I thought I might be able to walk on the 5/12 pitch roof to pull the panels up, but because the gravel was either gone or very loose, I couldn’t, reliably. So I had to break down and order a $37 ladder hook, which secures the ladder at the peak. I just propped one of the 13’9″ long panels up against the step ladder and the eaves, then climbed up on the roof (from the other side, which had a low-slope section), walked down the hooked ladder and pulled up the panel and dropped its leading edge ridge over the trailing edge ridge of the previous panel, which is how they overlap without leaking.

I worked whenever there were breaks in the weather, since it didn’t matter if it rained in between. Any water that got into the underside of the panels at the ridge would just work its way down underneath the ridges in the panels. And if it’s still there, it’ll escape as vapor out through the ridge cap (installed at the end) when it gets heated up by the sun.

If you look carefully, you can see the curvature of this old roof, whose rafters are…2x4s.  Yes, that was all-too common back then on these smaller, modest dwellings. When they say “they don’t build them like they used to” I say: it’s (mostly) a good thing. But what’s a bit of curvature? My back is starting to get a bit too. The steel is very light, and since the shingles have lost most of the heavy gravel, the overall weight is very modest.

Here’s how it looked with all the panels installed, which are screwed directly to the wood deck with special screws that have neoprene washers. This is what has been used for many decades on a gazillion industrial and commercial buildings, pole barn shops/garages/barns, and on residential houses. Yes, a standing seam metal without exposed fasteners looks a bit more refined, but I just haven’t gotten around to working with it yet. This Delta Rib material is cheap and expedient.

Speaking of, my procrastination had a substantial price. When I first measured this roof and got a price for the materials about three years ago or so, it was about half of the current inflated price, which totaled to about $2900. Still less than two dollars a square foot. Installed by a contractor? You might well just add a zero to the right side of that number, in the current environment. “Were booked out to 2025…”

The last step was the one I was least looking forward to: cutting the existing roof and wood decking and skip sheathing at the peak for the venting roof cap, which allows the hot air to escape and creates a conductive draft, sucking in cool air from the soffit vents. I had to straddle the roof, sitting on a piece of rubber fatigue mat, and cut away with a circular saw. A chisel came in handy on a few occasions.

The reflective quality of this material will keep the attic much cooler too, especially compared to all the black and dark shingles that are so in vogue now. It’s the worst possible color choice, given that they will heat the house as well as themselves to where their lifespan will be materially shorter.

The cap is designed to prevent water intrusion except under the worst storms with very strong wind, so I bent up the ends of the panels to prevent water being blown uphill from getting into the open attic. If a few drops make it in, it’s not the end of the world either. What damages wood is continual water contact, not a random splash once in a while.

Here’s the ridge cap in place.
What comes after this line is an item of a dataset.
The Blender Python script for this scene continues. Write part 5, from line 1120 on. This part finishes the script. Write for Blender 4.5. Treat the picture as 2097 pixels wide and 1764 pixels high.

It has a 3/4″ deep opening between the ribs. The plumbing vents require special seals, which have a flexible base that conforms to the ribs in the roof, and is screwed down all the way around.

It took me some two weeks to do this, but that was very part time, given the recurring rains and the fact that I only worked about 4-5 hours per day when it was dry. I do not let myself get tired working on a roof; one little misstep can be…problematic, at best. Putting down the panels goes very quickly; two people, or one ambitious one could do that in one day. Cutting and trimming the gable end trim and peak cap and other details took a bit of time. Doing it solo also made it take longer, as I had to get down and then back up on the roof for each panel. I’ve seen Youtube videos where a crew slaps out a pretty good sized house in a day.

I’m very happy with the result; it should last 60-80 years or more. Lots of old barns hereabouts have galvanized roofing that’s undoubtedly over a hundred years old. It’ll certainly outlast me by a long shot. And no more moss growing on the shingles.